Drinking alcohol seems like it would still be okay -- as long as you don't drink in church, which would require, at minimum, exile (Leviticus 10:6-9). So Prohibition can stay repealed and we won't have to rescind the Twenty-First Amendment.
Criminal law would be substantially revised, with only two classes of people: "guilty" and "innocent;" it will not matter which law you broke, because by breaking one law, you break them all (James 2:10). Poor hygiene would be a capital crime (Exodus 30:20-21) as would working on Sunday (Exodus 31:14) and using profanity (Leviticus 24:16).
Bear in mind also that a whole new class of crimes, based solely on intent and with no component of overt action, would need to be created. For instance, the capital crime of adultery would be committed solely in one's own mind merely by looking with lust at someone else's spouse (Matthew 5:29-30). And, capital punishment would be expanded in scope to include animals -- at least cattle -- who committed various crimes (Exodus 21:28-32). To accomplish these substantial legal reforms, the Fourth, Fifth, Sixth, and Eighth Amendments would probably have to be set aside more or less completely.
However, civil law would be dramatically simplified because Christians would lose the ability to file civil lawsuits against one another (1 Corinthians 6:1-7), making the Seventh Amendment superfluous.
Wealth would be considered bad (Matthew 19:23; Luke 6:24-26). So no one will be allowed to accumulate wealth (Mark 4:25; Luke 3:14). Sexual relations would result in mandatory marriage or fines payable to the father of the woman (Exodus 22:16). I think this means that the Sixteenth Amendment can stay.
Our foreign policy would be, to say the least, aggressive.

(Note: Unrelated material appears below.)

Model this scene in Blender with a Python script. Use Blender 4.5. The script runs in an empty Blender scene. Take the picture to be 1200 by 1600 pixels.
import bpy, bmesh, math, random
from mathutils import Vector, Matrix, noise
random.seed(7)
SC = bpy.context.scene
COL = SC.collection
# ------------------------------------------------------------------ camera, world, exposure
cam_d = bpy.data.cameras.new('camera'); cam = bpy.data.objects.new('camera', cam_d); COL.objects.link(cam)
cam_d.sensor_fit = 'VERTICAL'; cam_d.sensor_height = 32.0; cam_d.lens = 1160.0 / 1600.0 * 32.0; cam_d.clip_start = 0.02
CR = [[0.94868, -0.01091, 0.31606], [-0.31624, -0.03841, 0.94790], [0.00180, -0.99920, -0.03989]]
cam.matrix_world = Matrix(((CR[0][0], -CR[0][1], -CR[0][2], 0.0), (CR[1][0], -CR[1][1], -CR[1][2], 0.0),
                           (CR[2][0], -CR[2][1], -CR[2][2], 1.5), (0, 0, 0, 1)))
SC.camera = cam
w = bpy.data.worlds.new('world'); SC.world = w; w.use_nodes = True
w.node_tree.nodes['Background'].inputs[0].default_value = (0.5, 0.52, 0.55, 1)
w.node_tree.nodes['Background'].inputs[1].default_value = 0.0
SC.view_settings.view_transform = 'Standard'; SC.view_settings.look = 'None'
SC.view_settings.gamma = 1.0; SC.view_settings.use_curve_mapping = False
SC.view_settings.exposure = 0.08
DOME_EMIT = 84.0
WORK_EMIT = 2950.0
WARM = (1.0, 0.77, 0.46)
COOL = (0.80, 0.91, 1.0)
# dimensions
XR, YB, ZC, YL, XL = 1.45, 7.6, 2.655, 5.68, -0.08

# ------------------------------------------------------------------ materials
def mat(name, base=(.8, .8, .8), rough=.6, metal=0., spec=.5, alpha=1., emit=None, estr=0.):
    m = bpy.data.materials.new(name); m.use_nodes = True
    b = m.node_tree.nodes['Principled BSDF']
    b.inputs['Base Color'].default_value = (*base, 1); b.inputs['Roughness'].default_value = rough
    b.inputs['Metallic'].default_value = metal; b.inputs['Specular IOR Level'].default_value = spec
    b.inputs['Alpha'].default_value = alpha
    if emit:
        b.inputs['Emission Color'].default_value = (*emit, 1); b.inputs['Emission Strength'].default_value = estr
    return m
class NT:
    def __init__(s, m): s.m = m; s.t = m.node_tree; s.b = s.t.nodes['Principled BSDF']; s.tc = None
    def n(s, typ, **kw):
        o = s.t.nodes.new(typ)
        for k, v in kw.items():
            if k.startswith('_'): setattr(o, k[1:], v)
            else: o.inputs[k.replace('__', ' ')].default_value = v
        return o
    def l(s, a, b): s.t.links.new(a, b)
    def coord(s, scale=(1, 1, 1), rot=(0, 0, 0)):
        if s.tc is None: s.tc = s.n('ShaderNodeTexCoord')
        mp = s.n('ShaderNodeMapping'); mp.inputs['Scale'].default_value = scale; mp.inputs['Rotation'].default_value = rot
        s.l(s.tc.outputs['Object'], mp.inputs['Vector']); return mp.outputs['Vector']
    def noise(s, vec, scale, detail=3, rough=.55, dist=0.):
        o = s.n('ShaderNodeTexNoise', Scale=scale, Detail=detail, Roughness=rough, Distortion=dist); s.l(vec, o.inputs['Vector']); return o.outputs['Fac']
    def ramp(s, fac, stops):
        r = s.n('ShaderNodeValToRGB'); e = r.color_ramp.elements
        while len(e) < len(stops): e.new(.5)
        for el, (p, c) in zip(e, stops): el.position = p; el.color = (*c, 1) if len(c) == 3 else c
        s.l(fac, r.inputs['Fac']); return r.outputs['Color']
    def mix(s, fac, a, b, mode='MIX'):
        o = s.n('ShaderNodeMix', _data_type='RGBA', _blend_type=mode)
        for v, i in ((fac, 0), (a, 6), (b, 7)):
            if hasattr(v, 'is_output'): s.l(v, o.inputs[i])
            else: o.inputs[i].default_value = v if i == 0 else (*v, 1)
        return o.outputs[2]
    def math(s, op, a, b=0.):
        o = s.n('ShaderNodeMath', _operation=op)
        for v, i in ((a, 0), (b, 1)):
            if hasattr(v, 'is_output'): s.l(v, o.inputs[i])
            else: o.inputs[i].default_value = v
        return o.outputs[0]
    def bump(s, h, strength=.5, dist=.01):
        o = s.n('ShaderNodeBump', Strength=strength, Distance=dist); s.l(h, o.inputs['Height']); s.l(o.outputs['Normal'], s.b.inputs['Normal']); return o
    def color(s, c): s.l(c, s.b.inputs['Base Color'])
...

We would be prohibited from entering into alliances with non-Christian nations (2 Corinthians 6:14-17). We would give honor to those who were best able to lead troops to destroy the cities of our enemies (Acts 13:19) and a military expanded to a membership of 200 million soldiers would be authorized to commit acts of genocide on two billion people (Revelations 9:15-19).
This is a what a truly "Christian America" would look like, and it is what I hear when Mike Huckabee advocates changing the Constitution to be more in line with God's commandments. I want no part of it.
UPDATE: Belatedly, I realize I should have called these changes to our society the "Systemic Huckabee Administration Reform of Internal American Law." And let me point out that I'm not the only person right of center who is critical of Huckabee for his ill-phrased and politically dangerous sentiment.
* It is explicitly not a Christian nation at the moment -- the Constitution derives its authority from "We the People," not from God.